There's more egregious cases though that I think illustrate the problem at large: no one wants accountability.
A very famous and egregious example is the XBox user who got banned for listing "Fort Gay" as their place of residence[0]. This is a problem that was caused by automation and honestly, could have entirely been resolved with automation too[1]. But it was also a problem that could have been resolved in under a minute were a human given real power to do anything (or recognize that the cheapest labor usually isn't the cheapest labor).
Another is how there's a family suing Google for directing a man to drive off a bridge[2]. Hold your reservations because this is kinda like the McDonald's Coffee lawsuit[3]. The bridge had collapsed in 2013 and the man drove off in 2022. There's multiple parties that share some fault here (like city for not marking and barricading the bridge[4]), but the issue was reported many times and what kind of live map system isn't updating their maps within a decade?
I frequently report spam, phishing attacks, and all sorts of stuff. Nothing gets through. Same with Google maps. Same with literally any app. I can even send to dev channels with patches and things often do not go through. I can sit on a PR for months while others are asking for a merge and then a dev comes back and says "oh, change color to colour" or something, I'll repatch that night, and then the dev goes radio silent (seriously, it is more work to ask me to make that change than it is to do it yourself...).
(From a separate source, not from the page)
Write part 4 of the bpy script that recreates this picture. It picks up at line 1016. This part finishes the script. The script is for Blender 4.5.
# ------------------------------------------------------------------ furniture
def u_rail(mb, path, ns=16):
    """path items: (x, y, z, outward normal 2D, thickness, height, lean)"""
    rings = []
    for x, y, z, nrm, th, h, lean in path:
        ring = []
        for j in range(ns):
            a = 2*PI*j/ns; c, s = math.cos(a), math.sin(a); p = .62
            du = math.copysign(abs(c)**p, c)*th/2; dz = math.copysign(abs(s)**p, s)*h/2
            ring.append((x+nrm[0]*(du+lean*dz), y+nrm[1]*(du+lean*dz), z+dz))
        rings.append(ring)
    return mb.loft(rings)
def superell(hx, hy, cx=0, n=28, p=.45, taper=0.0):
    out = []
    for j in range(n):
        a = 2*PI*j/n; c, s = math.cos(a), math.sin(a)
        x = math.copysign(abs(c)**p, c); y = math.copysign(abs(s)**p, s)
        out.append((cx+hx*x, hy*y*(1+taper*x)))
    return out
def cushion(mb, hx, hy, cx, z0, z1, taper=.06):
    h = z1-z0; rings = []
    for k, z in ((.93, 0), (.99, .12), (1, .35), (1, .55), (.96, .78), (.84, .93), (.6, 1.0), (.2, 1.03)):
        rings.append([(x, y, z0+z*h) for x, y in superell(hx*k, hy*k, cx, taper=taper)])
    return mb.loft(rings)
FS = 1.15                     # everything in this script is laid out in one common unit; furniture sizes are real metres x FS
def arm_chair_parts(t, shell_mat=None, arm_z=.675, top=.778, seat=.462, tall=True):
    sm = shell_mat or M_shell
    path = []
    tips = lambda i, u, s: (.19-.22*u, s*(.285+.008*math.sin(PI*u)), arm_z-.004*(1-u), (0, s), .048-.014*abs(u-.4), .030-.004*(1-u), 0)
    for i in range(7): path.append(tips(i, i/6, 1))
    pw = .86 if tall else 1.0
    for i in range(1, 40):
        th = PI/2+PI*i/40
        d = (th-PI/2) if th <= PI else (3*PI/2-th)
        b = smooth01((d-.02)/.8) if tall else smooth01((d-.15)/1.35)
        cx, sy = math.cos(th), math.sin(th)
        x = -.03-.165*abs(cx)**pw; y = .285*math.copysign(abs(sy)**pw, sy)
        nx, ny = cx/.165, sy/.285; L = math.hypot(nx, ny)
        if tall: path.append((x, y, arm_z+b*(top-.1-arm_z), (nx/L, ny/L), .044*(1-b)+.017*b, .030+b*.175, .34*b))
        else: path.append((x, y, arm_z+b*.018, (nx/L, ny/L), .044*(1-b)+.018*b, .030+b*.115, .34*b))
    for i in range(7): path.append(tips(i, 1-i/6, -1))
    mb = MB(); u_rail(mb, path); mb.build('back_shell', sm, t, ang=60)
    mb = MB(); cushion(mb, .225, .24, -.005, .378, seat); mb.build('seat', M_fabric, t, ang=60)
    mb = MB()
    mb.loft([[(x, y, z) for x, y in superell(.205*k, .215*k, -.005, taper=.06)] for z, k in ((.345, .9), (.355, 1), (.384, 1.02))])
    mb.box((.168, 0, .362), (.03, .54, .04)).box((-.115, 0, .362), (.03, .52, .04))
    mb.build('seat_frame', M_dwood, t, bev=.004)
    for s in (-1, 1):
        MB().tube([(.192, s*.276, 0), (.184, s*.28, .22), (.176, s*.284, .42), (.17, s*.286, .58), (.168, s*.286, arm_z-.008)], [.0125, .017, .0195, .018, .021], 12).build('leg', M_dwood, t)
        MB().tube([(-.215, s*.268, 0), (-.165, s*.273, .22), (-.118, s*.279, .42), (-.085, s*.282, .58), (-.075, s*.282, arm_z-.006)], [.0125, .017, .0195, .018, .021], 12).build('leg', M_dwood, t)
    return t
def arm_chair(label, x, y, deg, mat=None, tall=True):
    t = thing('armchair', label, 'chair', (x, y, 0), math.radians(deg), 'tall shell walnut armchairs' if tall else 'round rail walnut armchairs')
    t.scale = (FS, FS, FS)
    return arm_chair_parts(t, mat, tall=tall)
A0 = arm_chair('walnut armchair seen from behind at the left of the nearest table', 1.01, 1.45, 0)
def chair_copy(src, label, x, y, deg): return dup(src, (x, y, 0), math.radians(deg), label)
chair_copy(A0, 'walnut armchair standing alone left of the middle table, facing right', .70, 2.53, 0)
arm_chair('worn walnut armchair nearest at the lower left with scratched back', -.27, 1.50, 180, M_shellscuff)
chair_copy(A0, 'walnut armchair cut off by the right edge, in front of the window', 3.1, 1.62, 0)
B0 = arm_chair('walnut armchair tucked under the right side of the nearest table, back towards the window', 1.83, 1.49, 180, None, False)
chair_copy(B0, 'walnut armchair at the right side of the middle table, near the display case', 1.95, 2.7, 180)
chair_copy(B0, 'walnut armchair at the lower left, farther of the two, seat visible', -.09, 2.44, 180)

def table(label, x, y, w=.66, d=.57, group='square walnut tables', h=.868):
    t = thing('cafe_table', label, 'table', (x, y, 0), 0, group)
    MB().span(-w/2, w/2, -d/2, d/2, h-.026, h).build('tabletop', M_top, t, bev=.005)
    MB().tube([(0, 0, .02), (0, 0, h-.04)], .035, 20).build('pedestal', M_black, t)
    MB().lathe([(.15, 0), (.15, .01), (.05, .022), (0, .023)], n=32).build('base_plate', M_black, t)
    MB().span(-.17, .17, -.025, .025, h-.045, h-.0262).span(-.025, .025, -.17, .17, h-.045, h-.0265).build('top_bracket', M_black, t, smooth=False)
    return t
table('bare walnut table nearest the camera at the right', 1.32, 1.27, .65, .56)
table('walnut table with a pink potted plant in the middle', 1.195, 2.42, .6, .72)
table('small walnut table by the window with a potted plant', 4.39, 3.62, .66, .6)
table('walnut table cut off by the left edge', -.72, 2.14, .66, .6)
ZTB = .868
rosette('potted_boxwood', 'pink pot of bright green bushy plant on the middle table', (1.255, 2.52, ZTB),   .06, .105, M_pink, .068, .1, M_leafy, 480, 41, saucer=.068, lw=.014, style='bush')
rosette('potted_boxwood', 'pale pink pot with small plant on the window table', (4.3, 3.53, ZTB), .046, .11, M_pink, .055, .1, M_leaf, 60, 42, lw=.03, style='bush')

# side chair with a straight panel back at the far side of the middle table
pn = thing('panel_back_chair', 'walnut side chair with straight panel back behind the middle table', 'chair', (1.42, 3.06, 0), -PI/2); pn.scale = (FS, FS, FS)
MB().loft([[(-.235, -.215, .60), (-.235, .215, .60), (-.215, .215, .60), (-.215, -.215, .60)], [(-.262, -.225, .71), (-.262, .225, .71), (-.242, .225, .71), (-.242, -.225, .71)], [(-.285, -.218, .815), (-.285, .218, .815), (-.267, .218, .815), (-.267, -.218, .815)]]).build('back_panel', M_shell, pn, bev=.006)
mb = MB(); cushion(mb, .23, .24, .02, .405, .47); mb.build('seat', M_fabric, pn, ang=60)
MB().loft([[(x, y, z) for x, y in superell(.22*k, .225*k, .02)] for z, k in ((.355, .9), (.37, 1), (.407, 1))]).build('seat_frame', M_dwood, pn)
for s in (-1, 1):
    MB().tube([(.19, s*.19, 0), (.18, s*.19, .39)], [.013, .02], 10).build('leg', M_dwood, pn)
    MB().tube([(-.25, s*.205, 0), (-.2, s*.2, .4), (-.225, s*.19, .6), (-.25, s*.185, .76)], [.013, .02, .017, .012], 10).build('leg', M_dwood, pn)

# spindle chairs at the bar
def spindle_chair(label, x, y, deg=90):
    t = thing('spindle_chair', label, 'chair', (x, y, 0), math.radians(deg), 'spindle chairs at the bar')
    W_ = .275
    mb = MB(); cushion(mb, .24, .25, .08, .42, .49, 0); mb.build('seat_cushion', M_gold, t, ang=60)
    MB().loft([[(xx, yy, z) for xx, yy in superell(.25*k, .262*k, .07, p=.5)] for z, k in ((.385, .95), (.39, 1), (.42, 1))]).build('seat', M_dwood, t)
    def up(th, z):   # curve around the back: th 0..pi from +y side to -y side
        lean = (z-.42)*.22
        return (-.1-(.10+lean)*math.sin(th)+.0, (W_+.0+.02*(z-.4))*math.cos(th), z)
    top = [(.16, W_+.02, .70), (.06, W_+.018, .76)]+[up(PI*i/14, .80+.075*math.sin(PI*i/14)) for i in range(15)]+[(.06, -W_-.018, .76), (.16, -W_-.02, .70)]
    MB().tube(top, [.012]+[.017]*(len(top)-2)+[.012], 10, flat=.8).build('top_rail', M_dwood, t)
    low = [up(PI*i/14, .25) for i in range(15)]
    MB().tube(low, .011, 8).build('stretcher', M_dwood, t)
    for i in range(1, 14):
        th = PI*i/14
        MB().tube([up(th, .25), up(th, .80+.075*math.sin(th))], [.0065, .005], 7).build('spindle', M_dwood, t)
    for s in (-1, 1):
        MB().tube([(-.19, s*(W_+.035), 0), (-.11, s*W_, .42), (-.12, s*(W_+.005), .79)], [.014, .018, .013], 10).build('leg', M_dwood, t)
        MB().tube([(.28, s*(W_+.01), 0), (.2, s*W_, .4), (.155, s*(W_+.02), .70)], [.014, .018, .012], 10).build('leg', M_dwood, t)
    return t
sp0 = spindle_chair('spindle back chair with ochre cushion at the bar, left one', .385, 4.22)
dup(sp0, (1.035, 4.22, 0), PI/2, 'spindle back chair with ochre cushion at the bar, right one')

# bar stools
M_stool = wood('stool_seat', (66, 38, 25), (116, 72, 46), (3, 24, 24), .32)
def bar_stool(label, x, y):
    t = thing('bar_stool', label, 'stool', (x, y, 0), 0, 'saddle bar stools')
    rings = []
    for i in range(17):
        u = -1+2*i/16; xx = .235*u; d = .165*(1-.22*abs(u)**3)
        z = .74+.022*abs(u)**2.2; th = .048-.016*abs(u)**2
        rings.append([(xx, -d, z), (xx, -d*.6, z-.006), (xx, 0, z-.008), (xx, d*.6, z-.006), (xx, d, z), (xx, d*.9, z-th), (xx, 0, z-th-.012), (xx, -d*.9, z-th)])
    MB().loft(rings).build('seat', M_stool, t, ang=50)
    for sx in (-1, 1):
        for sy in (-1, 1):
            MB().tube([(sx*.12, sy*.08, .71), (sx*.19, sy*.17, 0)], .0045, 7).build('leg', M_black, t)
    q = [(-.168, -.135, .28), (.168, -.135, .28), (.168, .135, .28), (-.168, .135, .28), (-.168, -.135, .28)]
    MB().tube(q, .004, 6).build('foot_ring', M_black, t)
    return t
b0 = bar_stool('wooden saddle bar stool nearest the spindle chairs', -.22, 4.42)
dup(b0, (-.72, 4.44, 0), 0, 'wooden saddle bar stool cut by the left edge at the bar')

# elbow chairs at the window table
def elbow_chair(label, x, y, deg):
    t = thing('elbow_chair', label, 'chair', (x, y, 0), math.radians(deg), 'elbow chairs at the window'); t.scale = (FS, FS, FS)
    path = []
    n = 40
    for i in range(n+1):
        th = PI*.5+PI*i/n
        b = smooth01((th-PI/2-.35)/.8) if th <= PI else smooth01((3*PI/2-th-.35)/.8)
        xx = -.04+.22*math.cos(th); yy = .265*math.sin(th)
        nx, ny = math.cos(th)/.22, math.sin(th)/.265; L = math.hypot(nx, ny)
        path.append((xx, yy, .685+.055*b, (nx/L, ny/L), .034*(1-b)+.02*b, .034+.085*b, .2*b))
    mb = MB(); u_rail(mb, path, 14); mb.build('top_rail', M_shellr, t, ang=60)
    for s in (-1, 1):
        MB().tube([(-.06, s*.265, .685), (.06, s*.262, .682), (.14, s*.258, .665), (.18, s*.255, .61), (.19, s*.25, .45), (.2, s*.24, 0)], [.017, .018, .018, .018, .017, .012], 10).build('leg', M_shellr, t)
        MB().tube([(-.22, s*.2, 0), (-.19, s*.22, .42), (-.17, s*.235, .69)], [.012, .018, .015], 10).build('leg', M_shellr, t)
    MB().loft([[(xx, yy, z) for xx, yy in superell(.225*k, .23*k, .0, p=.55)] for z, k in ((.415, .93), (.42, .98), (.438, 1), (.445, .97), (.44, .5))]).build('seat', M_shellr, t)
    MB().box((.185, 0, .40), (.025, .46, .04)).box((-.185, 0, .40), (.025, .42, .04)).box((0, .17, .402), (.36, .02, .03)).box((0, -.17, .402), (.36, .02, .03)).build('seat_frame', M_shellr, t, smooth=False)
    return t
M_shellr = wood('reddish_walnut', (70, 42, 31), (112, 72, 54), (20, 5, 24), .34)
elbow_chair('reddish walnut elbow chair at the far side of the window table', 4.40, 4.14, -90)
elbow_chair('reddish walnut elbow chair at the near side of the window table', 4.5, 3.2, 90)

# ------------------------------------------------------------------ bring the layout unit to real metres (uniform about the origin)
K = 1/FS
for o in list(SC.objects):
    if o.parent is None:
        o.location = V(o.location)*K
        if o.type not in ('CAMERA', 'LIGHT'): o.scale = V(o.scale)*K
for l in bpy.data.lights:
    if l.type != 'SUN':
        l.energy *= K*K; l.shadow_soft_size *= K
I have so many frustrations, but the root of it all is that I can't fix problems I find. Even if I can create the fix myself, I can't get them upstream so I don't have to patch every fucking patch that comes down. I think a lot comes down to our mentality of "move fast and break things." This is fine for learning but not fine for production. Who cleans up all the mess left behind? The debt just grows and compounds. I know mitigating future costs is "invisible" but often we're talking about 15 minutes of work. If you don't have that kind of slack in your system then you're doomed. It's like having exactly the number of lifeboats on a ship such that you can accommodate every passenger. That's dumb. You have to over accommodate. Or else you get the Titanic (which underaccommodated, despite being capable of overaccomodating).
[0] https://kotaku.com/xbox-live-gamer-suspended-for-living-in-f...
[1] Step 1: Check user's location. If they aren't masking it, you'll find that they are located in "Fort Gay". Step 2: If it is masked, plug the fucking location into Google Maps or some database with a list of cities and check for a match. Done. Yay. 30 minutes of programming and you saved the company hundreds of dollars in customer service fees and millions of dollars in reputation rebuilding "fees".
[2] https://www.cnn.com/2023/09/21/us/father-death-google-gps-dr...
[3] https://en.wikipedia.org/wiki/Liebeck_v._McDonald%27s_Restau...
[4] I highly advocate citizen action here. If you live near there, put a pile of rocks or anything in the way to make a barricade. Law comes after you? Fuck the law. Besides, I'm sure it'll make a great news story. We have those for people filling in potholes, this seems much more sensational.
The Scunthorpe effect
XBox Fort Gay was a classic example of the Scunthorpe Problem[0]. I suppose we need a formal Scunthorpe Test, but this seems like you could solve the Problem with a popup checkbox and text field whenever your filter flags an account.
The seminal Falsehoods Programmers Believe About Names[1] looks at similar territory from a different perspective.